Apple turned on streaming of purchased TV shows on the Apple TV for customers in the U.K., Canada and Australia on Wednesday night. The change doesn’t even require a user-initiated update, and should be available on all current Apple TVs in those countries right now. It’s good for users, and it’s great for Apple, since it proves yet again that where the international market is concerned, Apple is ahead of the game on a global scale.

To use the new TV show streaming service, users need only an active internet connection, an iTunes account, and to make purchases of shows available for streaming, which you can do directly from your Apple TV. The selection isn’t great right now; only Aardman Studios, A&E, History Channel, PBS, PBS Kids, Vivendi Entertainment and Viz Media appear to have made their content available as of yet. But it’s a start, which is more than can be said for Apple’s biggest competitor, Amazon.

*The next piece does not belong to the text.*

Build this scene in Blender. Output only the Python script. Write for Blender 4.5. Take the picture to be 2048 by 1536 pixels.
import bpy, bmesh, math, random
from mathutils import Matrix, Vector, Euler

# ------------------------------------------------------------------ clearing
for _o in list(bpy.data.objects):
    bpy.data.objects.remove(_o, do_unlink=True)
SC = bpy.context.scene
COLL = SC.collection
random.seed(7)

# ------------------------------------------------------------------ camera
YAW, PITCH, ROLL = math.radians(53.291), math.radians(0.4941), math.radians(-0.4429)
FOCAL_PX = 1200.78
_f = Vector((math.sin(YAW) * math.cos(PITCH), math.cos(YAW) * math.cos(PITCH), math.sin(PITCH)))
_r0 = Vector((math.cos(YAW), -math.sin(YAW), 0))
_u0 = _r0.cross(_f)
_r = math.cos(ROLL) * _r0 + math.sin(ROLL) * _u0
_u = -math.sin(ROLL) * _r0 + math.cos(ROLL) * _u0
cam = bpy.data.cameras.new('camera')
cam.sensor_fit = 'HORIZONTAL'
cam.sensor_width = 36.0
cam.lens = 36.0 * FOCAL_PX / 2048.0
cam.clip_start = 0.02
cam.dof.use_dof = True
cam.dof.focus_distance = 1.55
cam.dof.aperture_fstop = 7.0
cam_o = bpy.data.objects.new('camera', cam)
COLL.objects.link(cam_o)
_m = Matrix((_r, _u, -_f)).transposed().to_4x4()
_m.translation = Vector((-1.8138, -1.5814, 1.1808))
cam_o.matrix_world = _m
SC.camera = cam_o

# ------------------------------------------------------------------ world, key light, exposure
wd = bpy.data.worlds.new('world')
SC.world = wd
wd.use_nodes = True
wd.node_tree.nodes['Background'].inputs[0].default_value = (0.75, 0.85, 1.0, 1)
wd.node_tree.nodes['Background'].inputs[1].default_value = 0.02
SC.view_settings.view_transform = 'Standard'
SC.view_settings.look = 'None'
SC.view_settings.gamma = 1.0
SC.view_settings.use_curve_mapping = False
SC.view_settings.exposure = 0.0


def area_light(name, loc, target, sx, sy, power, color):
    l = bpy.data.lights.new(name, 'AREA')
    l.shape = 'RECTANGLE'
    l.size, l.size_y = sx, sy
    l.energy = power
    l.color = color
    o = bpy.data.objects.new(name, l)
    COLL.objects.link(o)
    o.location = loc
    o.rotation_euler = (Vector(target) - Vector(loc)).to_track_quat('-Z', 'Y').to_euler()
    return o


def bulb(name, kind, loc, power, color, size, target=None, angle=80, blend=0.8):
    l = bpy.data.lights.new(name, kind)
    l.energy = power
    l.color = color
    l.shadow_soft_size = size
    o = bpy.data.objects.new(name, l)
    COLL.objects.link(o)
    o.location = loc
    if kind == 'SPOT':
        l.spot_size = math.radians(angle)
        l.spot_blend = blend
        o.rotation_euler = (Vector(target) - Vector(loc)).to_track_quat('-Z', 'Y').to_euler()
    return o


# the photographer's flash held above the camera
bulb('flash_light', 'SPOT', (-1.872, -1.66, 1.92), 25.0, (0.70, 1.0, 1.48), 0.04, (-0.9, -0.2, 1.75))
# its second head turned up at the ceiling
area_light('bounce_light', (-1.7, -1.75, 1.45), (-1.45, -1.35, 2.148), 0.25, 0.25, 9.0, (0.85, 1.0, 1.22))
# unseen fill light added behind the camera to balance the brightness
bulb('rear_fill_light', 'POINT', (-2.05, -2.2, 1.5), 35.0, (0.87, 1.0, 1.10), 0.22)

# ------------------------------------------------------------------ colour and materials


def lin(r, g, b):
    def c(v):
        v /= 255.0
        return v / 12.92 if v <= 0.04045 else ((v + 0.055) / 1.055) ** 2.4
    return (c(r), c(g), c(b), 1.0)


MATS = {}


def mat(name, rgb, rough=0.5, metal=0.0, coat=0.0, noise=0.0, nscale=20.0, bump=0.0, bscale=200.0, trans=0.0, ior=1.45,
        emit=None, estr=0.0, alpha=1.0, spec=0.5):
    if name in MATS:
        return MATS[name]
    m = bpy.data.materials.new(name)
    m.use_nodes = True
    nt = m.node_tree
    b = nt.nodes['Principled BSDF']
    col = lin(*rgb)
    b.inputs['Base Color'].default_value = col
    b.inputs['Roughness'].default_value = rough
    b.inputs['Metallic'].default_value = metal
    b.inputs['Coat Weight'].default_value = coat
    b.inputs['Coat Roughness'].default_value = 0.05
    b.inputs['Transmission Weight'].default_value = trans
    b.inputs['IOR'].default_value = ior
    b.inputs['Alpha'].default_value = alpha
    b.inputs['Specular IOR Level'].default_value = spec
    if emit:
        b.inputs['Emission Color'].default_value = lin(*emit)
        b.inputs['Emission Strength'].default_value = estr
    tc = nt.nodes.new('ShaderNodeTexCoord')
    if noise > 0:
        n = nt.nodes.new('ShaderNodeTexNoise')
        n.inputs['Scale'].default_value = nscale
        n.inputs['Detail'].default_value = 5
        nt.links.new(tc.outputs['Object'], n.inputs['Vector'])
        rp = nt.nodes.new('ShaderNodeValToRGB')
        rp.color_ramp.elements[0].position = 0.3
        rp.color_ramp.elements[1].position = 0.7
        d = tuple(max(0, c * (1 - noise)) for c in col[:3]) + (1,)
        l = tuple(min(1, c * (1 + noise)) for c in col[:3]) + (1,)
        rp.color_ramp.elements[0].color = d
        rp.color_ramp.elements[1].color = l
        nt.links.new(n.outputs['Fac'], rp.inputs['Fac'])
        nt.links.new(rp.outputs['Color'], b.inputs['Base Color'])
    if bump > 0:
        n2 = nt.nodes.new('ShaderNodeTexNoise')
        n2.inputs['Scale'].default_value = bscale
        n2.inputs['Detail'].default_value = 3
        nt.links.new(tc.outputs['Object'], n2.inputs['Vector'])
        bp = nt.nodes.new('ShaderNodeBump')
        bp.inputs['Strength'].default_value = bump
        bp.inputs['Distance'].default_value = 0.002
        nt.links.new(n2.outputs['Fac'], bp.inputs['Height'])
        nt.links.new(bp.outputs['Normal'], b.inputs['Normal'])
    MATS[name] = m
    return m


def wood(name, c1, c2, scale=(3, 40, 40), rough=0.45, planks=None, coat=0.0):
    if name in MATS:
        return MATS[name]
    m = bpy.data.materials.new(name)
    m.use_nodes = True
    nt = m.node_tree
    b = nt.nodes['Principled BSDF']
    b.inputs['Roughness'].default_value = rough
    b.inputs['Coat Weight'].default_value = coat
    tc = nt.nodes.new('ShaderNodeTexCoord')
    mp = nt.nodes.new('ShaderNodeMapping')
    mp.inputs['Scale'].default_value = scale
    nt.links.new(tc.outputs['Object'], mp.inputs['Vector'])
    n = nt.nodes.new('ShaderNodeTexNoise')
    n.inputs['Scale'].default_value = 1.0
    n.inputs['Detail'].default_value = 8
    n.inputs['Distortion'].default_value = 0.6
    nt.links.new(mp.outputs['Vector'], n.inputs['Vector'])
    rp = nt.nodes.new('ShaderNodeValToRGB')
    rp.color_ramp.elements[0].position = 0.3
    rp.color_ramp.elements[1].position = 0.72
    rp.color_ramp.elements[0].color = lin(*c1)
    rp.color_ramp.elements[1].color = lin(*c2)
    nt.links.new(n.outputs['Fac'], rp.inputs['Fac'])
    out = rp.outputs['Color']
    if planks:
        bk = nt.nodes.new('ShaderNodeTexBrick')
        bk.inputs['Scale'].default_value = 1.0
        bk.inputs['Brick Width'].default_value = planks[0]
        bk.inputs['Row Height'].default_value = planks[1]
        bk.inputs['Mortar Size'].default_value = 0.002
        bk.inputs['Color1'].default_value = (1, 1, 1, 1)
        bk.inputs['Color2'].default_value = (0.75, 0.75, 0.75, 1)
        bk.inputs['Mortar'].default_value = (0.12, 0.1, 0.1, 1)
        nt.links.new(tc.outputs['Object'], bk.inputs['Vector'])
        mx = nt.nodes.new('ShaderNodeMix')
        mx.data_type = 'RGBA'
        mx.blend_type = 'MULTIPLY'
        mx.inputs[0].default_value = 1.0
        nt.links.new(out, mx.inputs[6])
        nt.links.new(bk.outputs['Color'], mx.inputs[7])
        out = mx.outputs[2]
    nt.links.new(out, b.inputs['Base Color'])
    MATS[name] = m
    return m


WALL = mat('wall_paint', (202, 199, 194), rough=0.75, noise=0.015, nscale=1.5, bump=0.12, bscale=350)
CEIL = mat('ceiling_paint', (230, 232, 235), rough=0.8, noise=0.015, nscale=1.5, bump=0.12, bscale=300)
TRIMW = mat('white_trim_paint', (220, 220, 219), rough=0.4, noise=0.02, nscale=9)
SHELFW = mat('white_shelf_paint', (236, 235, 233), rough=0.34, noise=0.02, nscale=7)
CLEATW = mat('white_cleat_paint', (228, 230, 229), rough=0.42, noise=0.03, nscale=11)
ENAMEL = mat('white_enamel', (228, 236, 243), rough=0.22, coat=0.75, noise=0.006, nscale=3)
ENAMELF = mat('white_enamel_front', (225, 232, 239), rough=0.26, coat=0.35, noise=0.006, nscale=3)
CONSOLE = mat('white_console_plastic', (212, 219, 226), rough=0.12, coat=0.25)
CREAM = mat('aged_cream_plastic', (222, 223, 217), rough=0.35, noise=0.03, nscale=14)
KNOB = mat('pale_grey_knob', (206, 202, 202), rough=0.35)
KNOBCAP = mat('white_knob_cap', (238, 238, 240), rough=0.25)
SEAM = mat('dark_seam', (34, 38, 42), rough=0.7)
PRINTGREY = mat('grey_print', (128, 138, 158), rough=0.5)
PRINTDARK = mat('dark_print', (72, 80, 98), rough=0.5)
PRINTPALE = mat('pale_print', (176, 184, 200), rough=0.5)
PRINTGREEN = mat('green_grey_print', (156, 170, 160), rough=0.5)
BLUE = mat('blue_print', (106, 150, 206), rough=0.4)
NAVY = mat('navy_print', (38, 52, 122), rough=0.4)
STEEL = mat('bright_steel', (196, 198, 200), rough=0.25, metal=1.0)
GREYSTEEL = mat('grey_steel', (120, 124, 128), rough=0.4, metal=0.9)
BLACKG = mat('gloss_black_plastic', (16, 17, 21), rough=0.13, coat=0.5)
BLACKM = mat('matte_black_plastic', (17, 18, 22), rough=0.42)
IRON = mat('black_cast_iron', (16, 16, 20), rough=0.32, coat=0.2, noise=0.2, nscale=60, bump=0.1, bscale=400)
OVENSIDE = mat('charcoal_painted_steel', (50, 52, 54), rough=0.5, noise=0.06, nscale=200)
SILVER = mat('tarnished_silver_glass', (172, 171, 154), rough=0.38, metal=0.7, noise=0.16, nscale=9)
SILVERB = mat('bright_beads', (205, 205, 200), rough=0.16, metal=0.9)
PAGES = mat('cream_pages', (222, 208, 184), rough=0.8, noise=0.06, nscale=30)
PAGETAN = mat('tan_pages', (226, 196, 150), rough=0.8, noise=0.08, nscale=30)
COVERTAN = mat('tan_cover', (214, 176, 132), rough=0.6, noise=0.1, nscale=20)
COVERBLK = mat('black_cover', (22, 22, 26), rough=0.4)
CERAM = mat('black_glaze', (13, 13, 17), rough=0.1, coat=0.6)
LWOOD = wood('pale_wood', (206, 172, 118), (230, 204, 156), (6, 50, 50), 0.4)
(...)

Apple is at least two steps ahead of Amazon in terms of making its content available internationally. Users still have to be in the U.S. to use Amazon’s VOD services, for instance, regardless of their device. Amazon Music has a bit more reach, with availability in a few European markets. Apple, on the other hand, not only offers both video and music stores to many worldwide markets, but has also already managed to secure deals that allow for iCloud remote backup, automatic downloads of purchases in select countries, and now TV content on the Apple TV.

Reach and an outsized share of the digital market probably account for much of why Apple is able to successfully negotiate international rights deals more easily than Amazon, but it may also just be the case that selling abroad just isn’t as much of a priority for Amazon at this point. Still, whatever the reason, this latest development for the Apple TV, along with the likelihood that Apple is working on bringing iTunes Match to international customers some time in the new year, puts Apple’s ecosystem out front. That could be a key deciding factor for keeping it ahead in the tablet game, now that the Kindle Fire is out and selling well, though again, only in the U.S. for now.